The most important thing you can do -- and it unfortunately is also the hardest -- is to believe in yourself, and that what you are doing is valuable. No matter what anyone else says, no matter what anyone else does, you are going to do what you feel you must.


I wish I had a better answer, but persistence has mostly worked for me.

Barb Caffrey has written three novels, An Elfy On The Loose (2014), A Little Elfy in Big Trouble (2015), and Changing Faces (forthcoming), and is the co-writer of the Adventures of Joey Maverick series (with late husband Michael B. Caffrey) Previous stories and poems have appeared in Stars Of Darkover, First Contact Café, How Beer Saved The World, Bearing North, and Bedlam's Edge (with Michael B. Caffrey).



Alma Alexander: I'm roughly of an age with you, Wendy, and I think ours is now the generation which has to grapple with some of life's truths.  I’m technically only "half" an orphan at this point - my dad left us three years ago, my mother is still around, in her eighties now, frailer and more fragile than she's ever been before, both physically and psychologically, and it's something that it's up to me to deal with, I am in full defend and protect mode with her, often, and it takes up a huge swathe of mental and physical resources.

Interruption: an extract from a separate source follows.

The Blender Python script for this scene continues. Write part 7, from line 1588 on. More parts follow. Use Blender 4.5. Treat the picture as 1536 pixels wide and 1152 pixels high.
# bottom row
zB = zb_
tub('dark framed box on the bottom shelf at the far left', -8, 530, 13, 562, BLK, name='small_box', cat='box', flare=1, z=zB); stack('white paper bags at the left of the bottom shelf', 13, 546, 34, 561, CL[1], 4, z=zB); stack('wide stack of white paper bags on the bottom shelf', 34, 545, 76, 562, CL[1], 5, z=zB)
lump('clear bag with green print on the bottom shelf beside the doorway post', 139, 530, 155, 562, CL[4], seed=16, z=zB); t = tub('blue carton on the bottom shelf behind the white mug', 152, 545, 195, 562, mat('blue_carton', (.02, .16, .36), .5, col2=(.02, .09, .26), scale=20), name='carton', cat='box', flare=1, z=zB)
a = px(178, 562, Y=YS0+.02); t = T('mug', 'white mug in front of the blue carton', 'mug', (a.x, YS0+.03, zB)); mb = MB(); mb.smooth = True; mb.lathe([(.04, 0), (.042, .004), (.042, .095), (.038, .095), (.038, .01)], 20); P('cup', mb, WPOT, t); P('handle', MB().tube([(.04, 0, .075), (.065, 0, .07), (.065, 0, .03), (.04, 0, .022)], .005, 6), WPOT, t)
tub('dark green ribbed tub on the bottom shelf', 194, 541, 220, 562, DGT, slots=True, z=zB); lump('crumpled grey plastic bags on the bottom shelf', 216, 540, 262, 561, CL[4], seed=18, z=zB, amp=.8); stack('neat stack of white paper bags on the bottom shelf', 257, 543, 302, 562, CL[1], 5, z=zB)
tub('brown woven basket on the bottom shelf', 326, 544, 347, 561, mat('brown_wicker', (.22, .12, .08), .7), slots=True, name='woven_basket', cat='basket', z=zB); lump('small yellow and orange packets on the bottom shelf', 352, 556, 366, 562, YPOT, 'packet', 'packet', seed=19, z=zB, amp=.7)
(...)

But there will come a time when she too is gone and at this point it will be as you say - the foundation is gone. Until that moment you can always "go home". Afterwards, that first home, the foundation home, is gone, forever, and it takes a shift of thinking to adjust to it. So before anything else is said... there's that. There's the acknoledgment, and the understanding. We've been here, or we're coming up on that milestone, and we can look into that shadow and know exactly where you're coming from.

You haven't said if you've pursued your writing before in any focused way other than it having been a dream of yours - you use air quotes around your "career" so I don't know if you tried, and didn't meet with immediate success, and that was why you took the hiatus, or if your fears of not succeeding have prevented you from trying at all. But the first thing that needs to be said is something I've been telling people for a long time. If you want to be a writer, nobody can stop you. If you don't, then nobody can help you. The first impetus, the first urge, the first passion, the first demand, must come from within. If this is your dream, then even if you cannot lay aside your fears you must learn to write while juggling them with your other hand. Do you have stories whispering in your ear as you fall asleep at night, stories that desperately want to be told? Then tell them. At this point, pursuing your dream to the point of a "career" (and now I am using the air quotes) starts with the first step of actually sitting down, and writing. Something. Anything. Starting with an audience of one, yourself. THEN, you build out.


Alma Alexander is a novelist, anthologist and short story writer who currently shares her life between the Pacific Northwest of the USA (where she lives with her husband and two cats) and the wonderful fantasy worlds of her own imagination. Born in a country which no longer exists on the maps, she has lived and worked in seven countries on four continents (and in cyberspace!), and the story of her life so far has included climbing mountains, diving in coral reefs, flying small planes, swimming with dolphins, touching two-thousand-year-old tiles in a gate out of Babylon. 





Pat Rice: After thirty plus years of publication, I’m here to tell you that doubt and negativity never go away. First, we have to accept that self-doubt is part of our process, decide our goals are more important than our fears, and push on to the next step. For most of us, the next step is to write. Write and write some more. Throw out the first efforts and start over, because we all have to learn somehow, and it’s fine not to be perfect.

Support groups can be useful, but they’re only what you make of them. You can go to meetings and talk about your goals and expectations and brainstorm your plots. You can listen to others speak of their failures and successes. The camaraderie and support is often necessary -- but it won’t get you to your goal unless you take that energy back to your computer and WRITE.

Thirty years ago when I was lost in the wilderness of doubt, I turned to Writers Market magazine for advice. These days, advice, critique groups, support groups, and everything you might need are all online. You can check Romance Writers of America’s website for the nearest chapter if you need to meet in person. The greater risk is that you’ll get lost in the mass of voices.

So my advice would be to support yourself first. Make the choice to write, find a time of day or grab whatever free minutes are available and scribble down your stories. Do it every day. Feel free to throw it out every night. You are building a habit that will build a career. When you are finally ready to invest in yourself, then look for others who can read what you’ve written and encourage you. And if they try to discourage you, go back and read what you have and decide for yourself whether they're right or not.

It takes a spine of steel and the perseverance of a saint to be a writer. It’s never too late to exercise and put those muscles into shape.

With several million books in print and New York Times and USA Today’s bestseller lists under her belt, former CPA Patricia Rice writes romance, mystery, and urban fantasy. Her books have won numerous awards, including the RT Book Reviews Reviewers Choice and Career Achievement Awards. She has also been honored as a Romance Writers of America RITA® finalist in the historical, regency and contemporary categories.



1 comment:

  1. From Wendy: Thanks everyone for your comments. A special thank you to Deborah for getting this started. I can feel a creative foundation taking shape beneath shaking legs. Now I'm going to write a bit before bed, then fall asleep dreaming big dreams.